Veit's Blog

Going Static

I have been doing a lot of web development in the past three years. I am a backend-centric fullstack developer, which means that if you hold me at gunpoint I can probably come up with a website that doesn't suck, but I would be much more comfortable building your API.

Nonetheless, I have worked with with a few brilliant frontend developers who greatly influenced the way I look at the Web. In hindsight, I did everything wrong when my website first launched a few years back. That is a blatant overstatement, of course, but my convictions have changed dramatically, and I cannot help but look back at it with contempt. All of the personal websites I've built lately—click us for examples—have been much more minimalistic than what I would have built a few years ago. I'm deliberately excluding corporate websites here, because they are very different in terms of what they should look and feel like. I would like to explore why my views have changed and how I approach building these websites, both with and without a backend.

A caveat & an introduction

I alluded to it earlier: I am not a frontend developer. While I have worked in web development in at least some capacity for most of my professional life, I am not especially productive when confronted with stylesheets. I have a good grasp on JavaScript and have used React and Angular to build pretty large web applications in minimal time. Styling those websites, however, takes ages if you let me do it.

This is especially true in a corporate context. And I don't think that it is because I have no taste or don't know CSS. The problem runs deeper. I have come to believe that I have a hard time thinking in a corporate design box.

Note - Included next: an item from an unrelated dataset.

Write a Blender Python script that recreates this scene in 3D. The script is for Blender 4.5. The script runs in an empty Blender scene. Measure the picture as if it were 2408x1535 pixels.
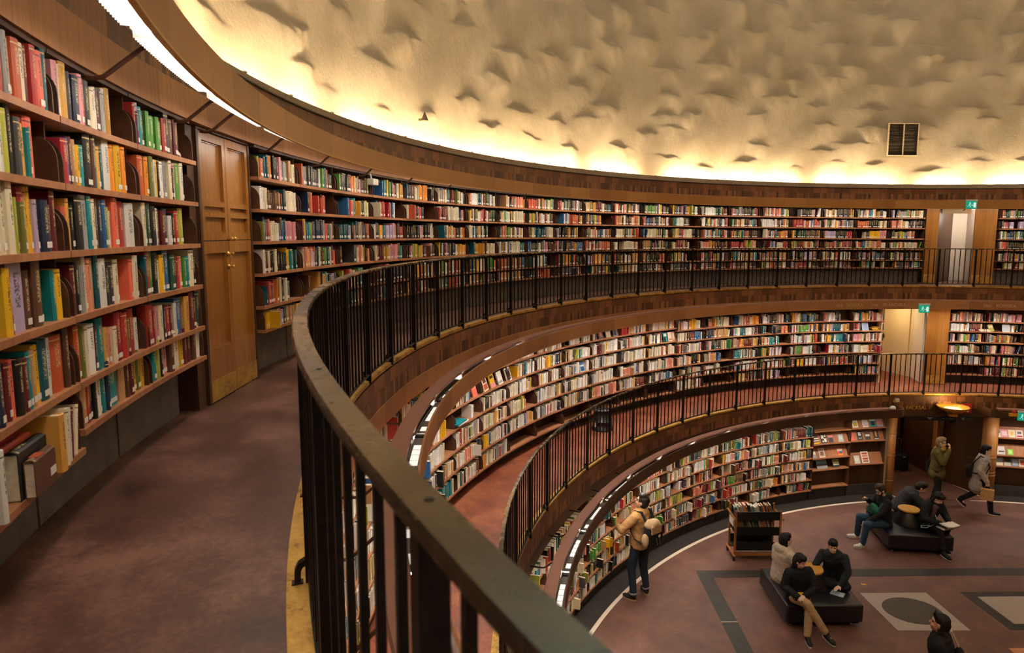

Kindly regard anything that follows as a description of what pleases my eyes and, quite possibly, my eyes only.

I against the world

I. I embrace minimalism. It caters to my artistic and æsthetic principles. I don't mean bogus minimalism à la material design, which try to invent a visual language that a) looks appealing and b) works in a corporate context. In fact, I think every effort to make anything corporate look good is doomed. I don't think it is impossible a priori, but I do think it is hard—especially so if it has to fulfill a purpose (think Customer Resource Management software or sales portals).

II. I believe minimalism and function are naturally at odds. Professional life is always about selling things, in one or another. It has to serve a purpose, it has to fulfill its function. Thus, looking back at the first sentence of this paragraph, we can conclude that minimalism and professional life are at odds.

III. I need to earn money. I like to do so doing things that please me. At the beginning of my career I was intimidated by the websites of people who were good at what they were doing. That was especially true if they built software, just as I aspired to do. I did the natural thing. I copied their style. Most of these websites were made by talented people and still, they looked bad. In hindsight it is obvious that my website was also destined to look bad.

IV. I have gained a lot of experience since then, working on all sorts of projects, trying to make the best of things, good and bad. Now I can follow my own æsthetic intuition.

How I build websites

When working on projects for myself or people who aren't paying me to work, I take my time. I have come to think that that is key to me being able to build a website I don't completely despise. This is especially true because my resources for work that is not my domain are expertise are somewhat limited. Of course there are good and bad days at work as well, but if I have less of an idea of what I am doing, those good days really are my only hope. The variance is just bigger.

I like static, small, and fast pages, best without a backend. I prefer if I don't have to optimize, minify, audit, double-audit, harden the database, or, God forbid, build a fully-fledged development pipeline using my current development tools of choice—at the moment Gulp and foremux. There's something in the air if it is just me, Vim, and the browser. Some of my personal projects do require a backend. Some are only backends. If that is the case, I try to tackle these problems separately, tricking myself into thinking these are in fact two separate, unrelated projects. Otherwise, both of them are tainted; the backend would often like the frontend to change and vice versa. Most of the time, especially in small projects, it is better not to bend under the pressure, and find a way to deal with a non-conforming party gracefully, not unlike in a conversation. I find that makes both components prettier, if you don't give into the desire to find hacky workarounds—and if the other party is not objectively at fault. Once again, this is a wholly personal take on the adaptability of components in a system. If you disagree, you probably have great reasons.

What to make of this

I'm not really sure what to make of all of this. I am still in the process of finding out what I want my work to be and I am unsure whether I will ever have a definite answer. I do, however, have a firm grasp on what I currently think and why I think so. And, in my eyes, that is much more important.